Every industry that's selling anything has a supply chain.  So what fascinates you—is it airplanes, cars, makeup, vitamins, food? You can follow your passion and impact it in the future.  My nutrition background has continued to serve me because of the work around nutritional labeling, clean label initiatives, sodium reduction, allergens,  sustainability and those types of things. So you can still follow your passion within supply chain and help to specify and evolve what those products are. I  think it's a really cool field to be in and empowering to drive positive change. 

AP: I would agree completely. That's why I'm studying it. On behalf of all of the pizza lovers everywhere, I thank you for making pizza healthier. I was hoping that you could walk me through an average day in your shoes. For example, what are your primary responsibilities and initiatives as Vice President of Toppers Pizza’s supply chain?

DB: It's ever-changing and it's a little different every day.  I can group my work into four areas.  One is the purchasing piece. That piece is working on contracts, talking to our vendors and distributors, negotiating prices and reviewing products. The second area is innovation and product development.  As part of our innovation team we review and develop new products for roll out to our system.  The third area is quality assurance (QA).  Which can be either proactive looking at products to confirm they meet specifications or reactive in response to an issue in the field.  The last piece we work on is risk management to insure uninterrupted supply.  

AP: Are there any other ways that you foresee your job or the industry changing in the future?

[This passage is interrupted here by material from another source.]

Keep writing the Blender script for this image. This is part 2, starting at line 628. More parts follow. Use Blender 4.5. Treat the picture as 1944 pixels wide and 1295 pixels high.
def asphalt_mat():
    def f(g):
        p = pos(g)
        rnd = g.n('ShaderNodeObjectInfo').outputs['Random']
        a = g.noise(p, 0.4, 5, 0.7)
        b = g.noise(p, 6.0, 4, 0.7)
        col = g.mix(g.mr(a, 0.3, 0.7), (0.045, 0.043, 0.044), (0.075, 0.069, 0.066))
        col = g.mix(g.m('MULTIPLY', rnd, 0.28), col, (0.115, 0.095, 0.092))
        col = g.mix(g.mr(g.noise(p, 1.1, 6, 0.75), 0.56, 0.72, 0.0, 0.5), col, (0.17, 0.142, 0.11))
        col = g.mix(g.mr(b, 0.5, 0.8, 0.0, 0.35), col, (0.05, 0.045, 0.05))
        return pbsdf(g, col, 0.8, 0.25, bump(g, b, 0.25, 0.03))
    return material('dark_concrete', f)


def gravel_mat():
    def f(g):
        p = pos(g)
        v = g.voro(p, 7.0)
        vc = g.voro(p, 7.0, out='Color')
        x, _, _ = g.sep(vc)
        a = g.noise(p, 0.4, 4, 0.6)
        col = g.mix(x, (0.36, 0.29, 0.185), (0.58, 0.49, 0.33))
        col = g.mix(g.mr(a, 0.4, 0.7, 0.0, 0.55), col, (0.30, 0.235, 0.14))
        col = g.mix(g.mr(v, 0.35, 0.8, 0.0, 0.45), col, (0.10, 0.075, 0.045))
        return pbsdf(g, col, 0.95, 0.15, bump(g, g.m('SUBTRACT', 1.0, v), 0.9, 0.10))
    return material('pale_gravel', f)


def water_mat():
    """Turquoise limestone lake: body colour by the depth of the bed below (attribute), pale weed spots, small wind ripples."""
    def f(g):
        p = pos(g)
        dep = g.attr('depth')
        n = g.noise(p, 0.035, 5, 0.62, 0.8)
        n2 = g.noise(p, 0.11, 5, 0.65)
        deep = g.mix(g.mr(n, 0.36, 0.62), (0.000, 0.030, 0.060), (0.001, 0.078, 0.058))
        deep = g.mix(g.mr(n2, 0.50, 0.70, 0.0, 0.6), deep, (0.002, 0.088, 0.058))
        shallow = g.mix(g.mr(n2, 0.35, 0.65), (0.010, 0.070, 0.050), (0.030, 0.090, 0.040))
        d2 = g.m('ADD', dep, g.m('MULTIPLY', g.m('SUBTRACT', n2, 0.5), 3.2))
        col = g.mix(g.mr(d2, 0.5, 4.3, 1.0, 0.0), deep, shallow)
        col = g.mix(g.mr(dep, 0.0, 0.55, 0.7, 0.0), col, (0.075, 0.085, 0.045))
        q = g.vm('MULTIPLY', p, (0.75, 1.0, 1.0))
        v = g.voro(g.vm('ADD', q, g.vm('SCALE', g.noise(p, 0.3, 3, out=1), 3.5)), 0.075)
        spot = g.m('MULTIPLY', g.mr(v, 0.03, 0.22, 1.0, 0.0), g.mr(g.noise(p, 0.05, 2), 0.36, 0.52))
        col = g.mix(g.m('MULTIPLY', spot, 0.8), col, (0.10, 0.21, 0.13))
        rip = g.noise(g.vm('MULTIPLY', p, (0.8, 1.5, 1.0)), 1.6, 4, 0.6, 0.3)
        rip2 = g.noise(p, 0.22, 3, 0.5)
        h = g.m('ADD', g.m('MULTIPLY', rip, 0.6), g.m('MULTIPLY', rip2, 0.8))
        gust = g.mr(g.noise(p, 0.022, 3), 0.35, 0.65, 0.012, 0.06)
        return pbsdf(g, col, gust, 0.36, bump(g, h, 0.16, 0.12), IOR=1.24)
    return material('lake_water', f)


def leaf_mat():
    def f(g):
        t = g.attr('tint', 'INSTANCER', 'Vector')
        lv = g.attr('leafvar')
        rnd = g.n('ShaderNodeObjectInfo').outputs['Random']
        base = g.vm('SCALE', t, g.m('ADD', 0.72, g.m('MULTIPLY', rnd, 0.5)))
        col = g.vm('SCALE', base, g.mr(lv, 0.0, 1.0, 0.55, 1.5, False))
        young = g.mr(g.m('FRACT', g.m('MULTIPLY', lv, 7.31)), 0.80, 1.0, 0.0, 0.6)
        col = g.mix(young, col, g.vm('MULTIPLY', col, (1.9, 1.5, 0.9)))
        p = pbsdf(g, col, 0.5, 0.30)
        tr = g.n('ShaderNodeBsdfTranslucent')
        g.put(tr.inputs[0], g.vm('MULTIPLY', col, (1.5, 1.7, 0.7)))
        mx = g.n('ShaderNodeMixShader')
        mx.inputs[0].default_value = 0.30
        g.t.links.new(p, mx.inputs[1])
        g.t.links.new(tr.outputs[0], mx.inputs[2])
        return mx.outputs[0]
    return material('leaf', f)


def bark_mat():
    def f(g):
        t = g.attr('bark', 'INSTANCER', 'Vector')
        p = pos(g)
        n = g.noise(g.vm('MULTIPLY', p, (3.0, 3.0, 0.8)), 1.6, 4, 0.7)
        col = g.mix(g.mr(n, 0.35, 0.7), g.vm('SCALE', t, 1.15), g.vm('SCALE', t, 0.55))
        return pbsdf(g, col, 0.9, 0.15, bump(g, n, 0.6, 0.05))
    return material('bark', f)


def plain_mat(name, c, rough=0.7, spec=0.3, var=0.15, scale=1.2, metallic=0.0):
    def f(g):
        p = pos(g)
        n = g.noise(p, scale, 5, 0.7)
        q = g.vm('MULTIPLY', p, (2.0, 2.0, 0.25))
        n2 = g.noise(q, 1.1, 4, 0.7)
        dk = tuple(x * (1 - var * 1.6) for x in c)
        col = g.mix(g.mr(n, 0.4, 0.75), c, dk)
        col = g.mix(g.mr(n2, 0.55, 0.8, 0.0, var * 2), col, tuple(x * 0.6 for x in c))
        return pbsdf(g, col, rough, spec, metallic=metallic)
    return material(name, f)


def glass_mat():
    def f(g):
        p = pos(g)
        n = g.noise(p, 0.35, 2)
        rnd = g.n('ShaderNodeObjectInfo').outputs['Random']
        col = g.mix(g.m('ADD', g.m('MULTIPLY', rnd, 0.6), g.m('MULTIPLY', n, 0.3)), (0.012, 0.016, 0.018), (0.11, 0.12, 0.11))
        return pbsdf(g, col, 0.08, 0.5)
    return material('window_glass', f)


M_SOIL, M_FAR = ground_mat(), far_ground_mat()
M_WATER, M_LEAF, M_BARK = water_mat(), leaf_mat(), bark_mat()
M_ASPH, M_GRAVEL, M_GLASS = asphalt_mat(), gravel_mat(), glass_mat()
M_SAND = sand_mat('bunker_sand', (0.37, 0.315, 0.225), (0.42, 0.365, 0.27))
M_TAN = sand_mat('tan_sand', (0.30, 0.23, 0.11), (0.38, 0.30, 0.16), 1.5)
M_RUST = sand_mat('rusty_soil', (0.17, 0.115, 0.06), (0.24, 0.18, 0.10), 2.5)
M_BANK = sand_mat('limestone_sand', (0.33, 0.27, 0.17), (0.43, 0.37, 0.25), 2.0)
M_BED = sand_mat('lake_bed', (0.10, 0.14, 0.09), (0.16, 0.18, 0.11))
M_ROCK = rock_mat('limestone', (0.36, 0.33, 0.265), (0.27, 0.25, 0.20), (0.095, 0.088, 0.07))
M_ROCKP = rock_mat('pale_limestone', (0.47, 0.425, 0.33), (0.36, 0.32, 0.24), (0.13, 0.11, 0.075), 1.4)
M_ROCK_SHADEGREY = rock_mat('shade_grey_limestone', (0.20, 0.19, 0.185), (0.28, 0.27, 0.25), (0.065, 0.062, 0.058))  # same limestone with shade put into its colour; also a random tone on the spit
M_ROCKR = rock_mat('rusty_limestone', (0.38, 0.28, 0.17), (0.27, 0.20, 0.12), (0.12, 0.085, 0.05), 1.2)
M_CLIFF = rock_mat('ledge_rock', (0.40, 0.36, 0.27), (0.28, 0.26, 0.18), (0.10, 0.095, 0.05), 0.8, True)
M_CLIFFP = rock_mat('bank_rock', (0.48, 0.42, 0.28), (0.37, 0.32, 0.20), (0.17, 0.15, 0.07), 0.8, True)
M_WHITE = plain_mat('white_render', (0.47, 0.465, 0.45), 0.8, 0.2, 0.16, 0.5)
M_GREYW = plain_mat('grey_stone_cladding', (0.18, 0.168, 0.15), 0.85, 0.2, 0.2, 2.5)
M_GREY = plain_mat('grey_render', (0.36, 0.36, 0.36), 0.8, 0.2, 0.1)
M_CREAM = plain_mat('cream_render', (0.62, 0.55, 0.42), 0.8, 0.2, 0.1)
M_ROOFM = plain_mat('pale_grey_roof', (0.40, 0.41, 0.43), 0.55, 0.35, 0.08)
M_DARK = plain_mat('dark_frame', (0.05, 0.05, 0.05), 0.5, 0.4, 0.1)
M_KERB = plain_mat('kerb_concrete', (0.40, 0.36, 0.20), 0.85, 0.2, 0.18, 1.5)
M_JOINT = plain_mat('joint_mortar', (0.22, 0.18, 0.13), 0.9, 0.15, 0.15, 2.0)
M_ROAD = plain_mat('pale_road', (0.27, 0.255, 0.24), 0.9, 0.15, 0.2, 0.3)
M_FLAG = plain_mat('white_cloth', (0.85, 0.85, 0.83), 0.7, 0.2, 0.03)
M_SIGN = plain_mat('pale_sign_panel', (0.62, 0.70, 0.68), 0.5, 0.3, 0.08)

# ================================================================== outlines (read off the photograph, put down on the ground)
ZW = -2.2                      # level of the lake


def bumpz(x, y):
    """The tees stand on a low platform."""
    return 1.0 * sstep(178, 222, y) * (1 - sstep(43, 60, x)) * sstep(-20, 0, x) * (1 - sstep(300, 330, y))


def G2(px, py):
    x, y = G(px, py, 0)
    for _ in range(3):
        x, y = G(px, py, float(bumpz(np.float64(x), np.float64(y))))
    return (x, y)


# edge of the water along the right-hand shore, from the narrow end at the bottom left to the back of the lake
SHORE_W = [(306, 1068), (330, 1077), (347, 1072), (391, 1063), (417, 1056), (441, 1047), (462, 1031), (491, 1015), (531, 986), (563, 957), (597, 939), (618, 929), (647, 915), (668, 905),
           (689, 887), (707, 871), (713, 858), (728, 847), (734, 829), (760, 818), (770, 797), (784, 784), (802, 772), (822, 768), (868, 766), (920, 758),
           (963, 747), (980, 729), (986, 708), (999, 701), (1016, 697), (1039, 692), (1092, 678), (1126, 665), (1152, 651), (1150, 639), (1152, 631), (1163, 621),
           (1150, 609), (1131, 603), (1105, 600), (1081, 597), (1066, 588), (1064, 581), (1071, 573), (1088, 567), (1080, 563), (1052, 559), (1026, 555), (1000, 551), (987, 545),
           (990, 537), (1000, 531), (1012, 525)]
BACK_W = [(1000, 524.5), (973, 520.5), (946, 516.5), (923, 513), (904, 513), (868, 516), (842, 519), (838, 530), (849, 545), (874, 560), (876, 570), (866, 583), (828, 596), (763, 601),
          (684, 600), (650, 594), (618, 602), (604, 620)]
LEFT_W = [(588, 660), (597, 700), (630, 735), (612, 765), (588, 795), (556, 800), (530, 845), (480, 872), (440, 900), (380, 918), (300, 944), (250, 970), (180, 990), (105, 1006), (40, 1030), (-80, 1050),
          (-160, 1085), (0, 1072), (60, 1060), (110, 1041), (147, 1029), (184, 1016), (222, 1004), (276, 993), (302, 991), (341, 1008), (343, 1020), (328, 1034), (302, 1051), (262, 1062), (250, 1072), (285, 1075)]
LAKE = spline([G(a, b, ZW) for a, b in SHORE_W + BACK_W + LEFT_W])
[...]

DB: Now more than ever, we are looking at things that save labor and/or that can simplify a process.  We’re seeing labor costs increase and availability of labor decrease.  Another hot button for the restaurant industry now is the third party aggregators.  This would be companies like Uber Eats, Grubhub, EatStreet, etc. They remove some labor because they deliver the order for us, but the technology to bring that order into our system is somewhat clunky. Each company has its own tablet sending orders to our stores which we in turn have to re-key into our system. In the future we need to see that process streamlined.  Long term we should see some labor reduction and increased sales but it’s in its infancy right now. Other drawbacks are the cost for such services which need to come in line for restaurant operators as well the loss of customer data which they capture but formerly would have come to us.   

AP: I sure do appreciate your time and willingness to speak to me today. In closing I was hopeful that you might share the most influential piece of advice that you have ever received.

DB: I was fortunate early in my career to be working with leaders who didn't solve problems for me.  When I brought them a problem, instead of saying “Here's what you do” they would ask me, “What do you think we should do?”  This gave me early critical thinking skills and made me lay out the solutions for them.  They would give input and we would discuss what the best possible solution was.  I would say the other piece of advice I would give is to embrace change because [supply chain] is constantly changing.  If you embrace change and get comfortable with it, I think you'll be more successful because you're willing to look at and listen to new ideas and you're willing to have your mind challenged or even changed.